Like the original, this film is rated R, but Rs are raunchier than they used to be. Where the original “Vacation” relied on slapstick for its laughs, the new film is dragged down by something grosser and more hostile — let’s call it splatstick. In the course of the movie’s 98 minutes, a pretty girl and a farm animal both get splattered, the family ends up elbow deep in raw sewage, and Debbie pukes her way through a visit to her old sorority. It’s enough to make you say, “Dad, pull over the car. I’m gonna be sick.”
Applegate does her best with what’s on the page, including the vomitous set piece that explains her college nickname, “Debbie Do Anything.” It’s more comedic opportunity than Chase’s straightwoman, Beverly D’Angelo, ever got in the original films, but that’s not saying much. Thirty years later, funny women are still underused — this time it’s Applegate and Leslie Mann as Rusty’s sister, who seems to exist in the movie only to beam radiantly at her husband, hunky local weatherman Stone Crandall (Chris Hemsworth).

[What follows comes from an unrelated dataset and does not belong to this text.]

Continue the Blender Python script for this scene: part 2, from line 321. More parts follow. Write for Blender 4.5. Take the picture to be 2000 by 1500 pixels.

The guys are more fortunate: Hemsworth has one of the movie’s most memorable scenes, in an extended visual joke about his impressive anatomy, and Charlie Day creates a delightfully unhinged character out of a river-rafting tour guide reeling from a recent breakup.
By this point, though, the Griswolds have driven a very long way for a few laughs. When Chase and D’Angelo appear in a short scene late in the film, like Stan Lee in a Marvel movie, it’s supposed to reward “Vacation’s” fan base with a moment of sweet recognition.
Instead, the effect is sort of sad — a puffy Chase does some unfunny bumbling, D’Angelo barely says a word, and they open the garage to reveal the mint-condition Wagon Queen Family Truckster, ready for cruising by a new generation of Griswolds. Someone’s been taking good care of the old car, but the franchise is pretty dinged up.